Says a tobacco company executive: "The law won't come into effect for at least another six months. All of us are making allocations so that we can use this window, for the last time, to the maximum."

But Godfrey Philips is also hoping that it can score at ITC's expense. Jaisalmer is being launched in Delhi where ITC's Classic sells around 15 million sticks. That's almost 45 per cent of Classic's annual sales of 45 million sticks.

Godfrey Philips says it will be exploiting its strengths in the north and western regions. Jaisalmer will cost Rs 65 which is about Rs 6 costlier than Classic.

Says Amrish Anand, director, marketing, Godfrey Philips: "We are very strong in the north and western regions."

Godfrey Philips has ambitious plans for Jaisalmer on its second time round the block.

The company hopes that the brand will capture around 20 per cent to 30 per cent of the segment and that it will be fully established in the market in about two years time. If this happens Jaisalmer will pose as a serious challenge to the market leader.

To do so, Godfrey Philips has left no stone unturned. It flew in master British blender Richard Yeoh to craft the product.

Says marketing director, Nita Kapoor, "We wanted to create an aspirational campaign for the quality conscious achiever while maintaining a delicate balance with the rich Indian heritage that Jaisalmer inherently embodies."

These are ambitious plans and it should be said that Jaisalmer has already flopped once in the market. Back in 1989, Godfrey Philips launched two upmarket brands -- Jaisalmer and Rothmans (which it sold on licence from Rothmans International).

But Jaisalmer never sold more than a modest 10 million sticks and the company decided to quietly abandon it after a few months. "In retrospect, we believe we should have stuck with Jaisalmer and developed it," says Anand.

This time Anand says that the new Jaisalmer is different in every way. It has a good-looking gold and blue packet.

Godfrey Philips has also been smoking up a storm in recent years. In an industry that barely grew by about 3.5 per cent last year, the company grew by 11 per cent. The growth has largely come from the best-selling Four Square brand, which grew by 28 per cent last year.

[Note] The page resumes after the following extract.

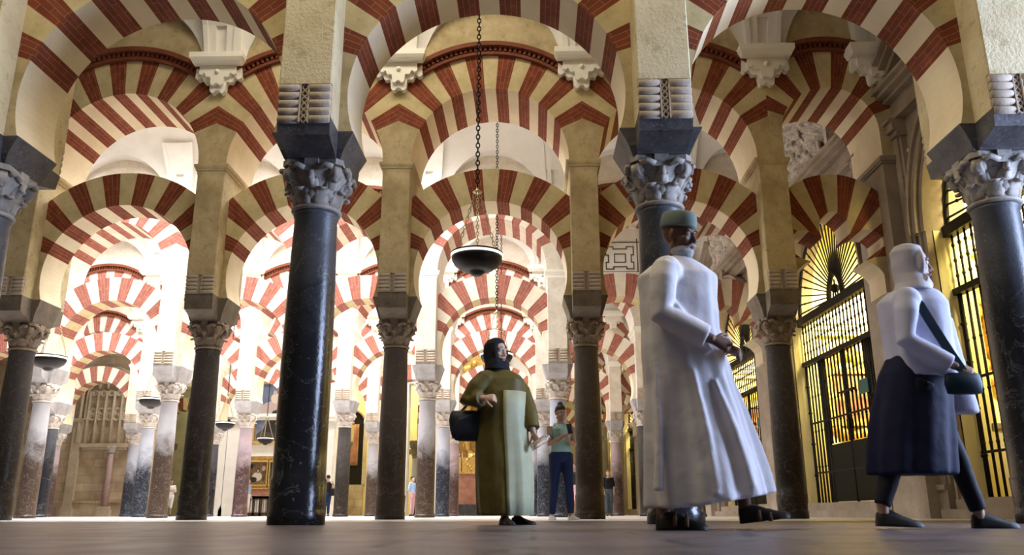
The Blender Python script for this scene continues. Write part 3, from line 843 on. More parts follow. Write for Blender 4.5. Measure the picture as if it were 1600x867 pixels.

Today, the company's fastest selling puff sells 140 million sticks a month. That's what is giving the company confidence to take on the mighty Classic: "It's high time someone made a dent in their bastion," says Anand. Godfrey Philips is confident that its retail driven push will do magic for Jaisalmer.

And this is just Godfrey Philips' first move. Till now, it has avoided the southern region, which is ITC's bastion. But now Godfrey Philips is planning a frontal assault.

Jaisalmer's launch has been followed by the launch of Tipper, which Godfrey Philips hopes will eat into ITC's market.

How will the tobacco industry be affected by the impending ban on advertising? It's too early to say at the moment, and they've done quite well this year.

ITC, for instance, says it will counter by making a deeper thrust into India's rural areas. Also, it is hoping to take brands like Insignia outside the country.

Godfrey Philips, meanwhile, is planning to take on ITC even in its strongholds. And VST has a stronger balance sheet after abandoning all its non-tobacco diversifications.

Can these companies keep it up after the advertising ban comes into force? That's tough to predict, but for the time being the tobacco companies are, like condemned men, puffing away furiously at their last smokes.